The debacle of Yankee Stadium is — not surprisingly — making waves in Boston, too. Here’s baseball writer Sarah Green in the Harvard Business School Press blog.
Several months ago I was lamented to an old friend, a Yankee fan, about what a pig’s ear the Yankees were making of the stadium move and the prices. I objected — as who in the real world hasn’t? — about Yankee prices, especially given the support the Yankee Organization has received from the taxpayer.
My friend actually denied that the Yankee Organization got any taxpayer money at all. Huh? Blogger Jason, from It's About the Money, Stupid, wraps up a list of woes and includes credited photographs showing the empty expensive seats.
Unlike Sarah Green or Larry Greenberg, both of whose love of baseball and grasp of its minutia are things to marvel at, I am not a Fan. But baseball is the one sport I actually pay attention to. I suspect that's true in many American households. Come to think of it, as I contemplate a move to Chicago's Hyde Park, I have actually been looking at the White Sox website. Chicago has plenty of scandals, but at least the taxpayers don't get their noses rubbed in municipal follies at every game.

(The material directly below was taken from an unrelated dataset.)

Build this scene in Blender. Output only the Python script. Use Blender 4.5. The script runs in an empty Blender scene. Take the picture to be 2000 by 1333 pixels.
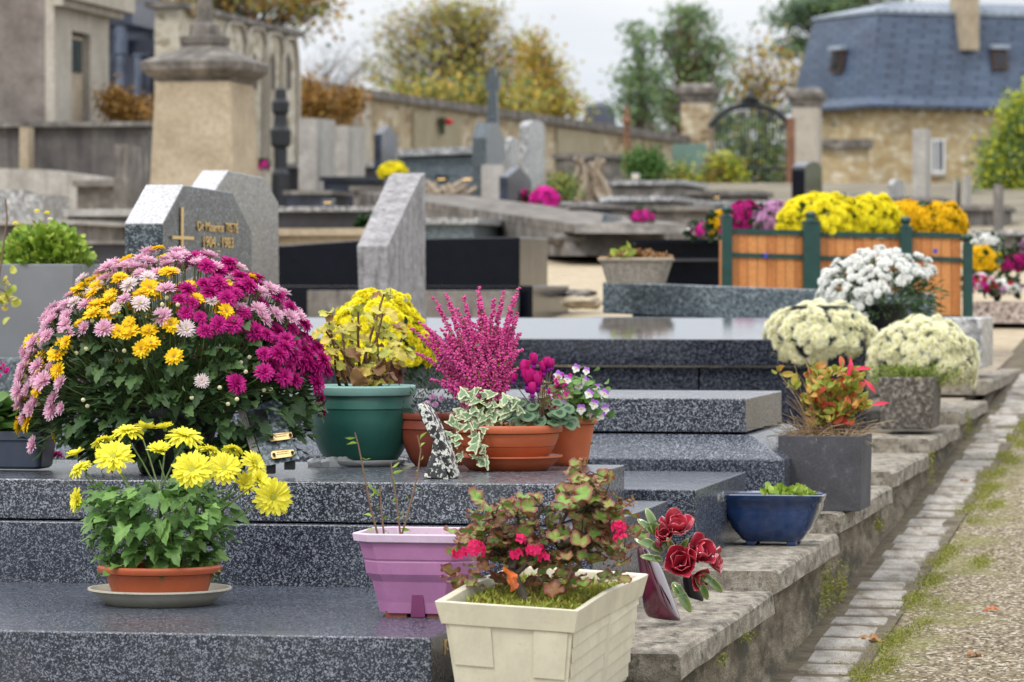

I am happy that Richard Brodsky, my local state assemblyman and one of the smartest people in politics, is ruffling Yankee and Bloomberg feathers with his ongoing investigation of this scam. Brodsky doesn't need to invent targets when the city, the state, or an organization as massive as the YO is this blatant. Mike Lupica, an excellent old-time reporter for the Daily News, writes about Brodsky and what the Yanks are doing with our money and our land. And, folks, it IS our money -- and it WAS our parkland -- that the Yankees took.